Failing to find security at home, Billy drags Layla to the bowling alley of his childhood championships -- only to succumb to gutter ball syndrome. Later he demands she pose with him for photo booth snapshots to mail home the next few Christmases and feign that they're a happy couple "spanning time."
This scene is one of the film's highlights, a brilliant example of how completely Gallo and Ricci embody their characters. In four or five minutes of uncut footage seen from the booth's camera, the unsmiling Gallo goes through shades of anger, nervousness, sensitivity and malice. Ricci gets cheerfully into the spirit of the photo until she is berated for being physically affectionate and begins to sulk like a scolded child.
Adorably Rubenesque and dyed platinum blonde, Ricci gives a gradually and subtly revealing performance as Layla that helps cement the creative vivacity of the film.
An insecure neurotic in a cheap babydoll dress, at first she invites disbelief as she passes up more than one wide-open opportunity to simply walk away from her captor. But slowly we begin to understand that Layla is just as psychologically damaged as Billy, an affection-starved girl who finds herself emotionally attached to her agressive and verbally abusive kidnapper, simply because he pays her any kind of attention at all.
Gallo shows stunning native ability as an actor and a director. This film is a bit of an ego trip (the writer-director-star also composed and performed all the film's music), but his wounded, embittered performance is captivating, and so is his filmmaking.

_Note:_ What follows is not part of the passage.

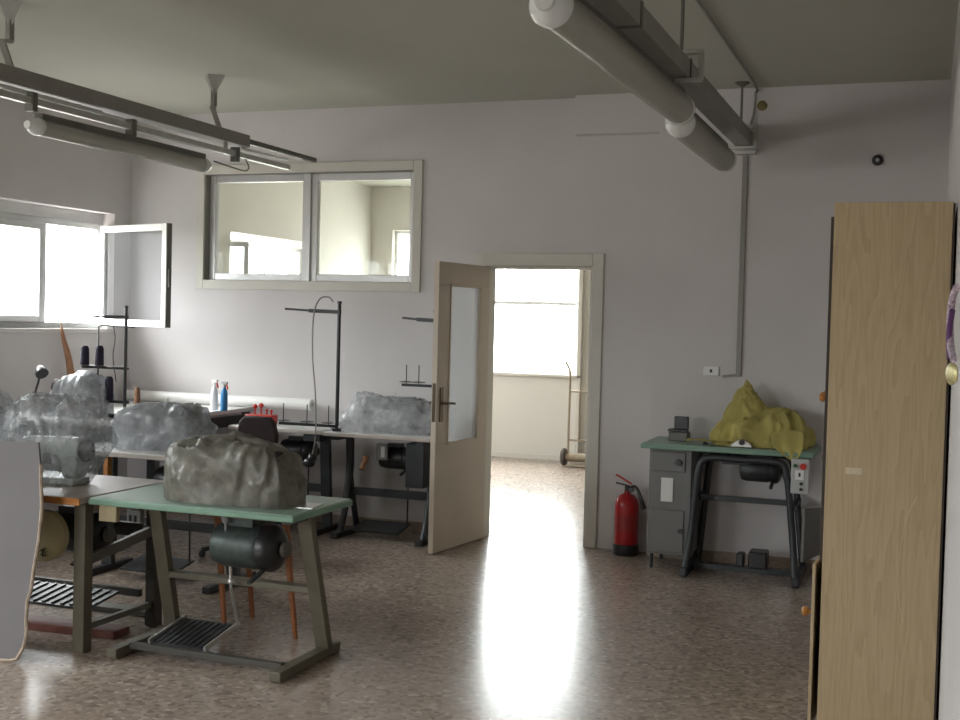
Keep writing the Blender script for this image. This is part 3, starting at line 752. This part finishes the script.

Employing picture-in-picture flashbacks, subjective cameras, and an optically shocking, pioneering technique of pivoting around within a freeze-frame, "Buffalo '66" has an edgy, experimental air to it without feeling gimmicky. But as distinct as Gallo's style is -- the whole picture has a slightly grainy, over-developed look to it -- his visual stunts are used mostly to pry inside Billy's head, aiding the film's emotionally profundity instead of distracting from it.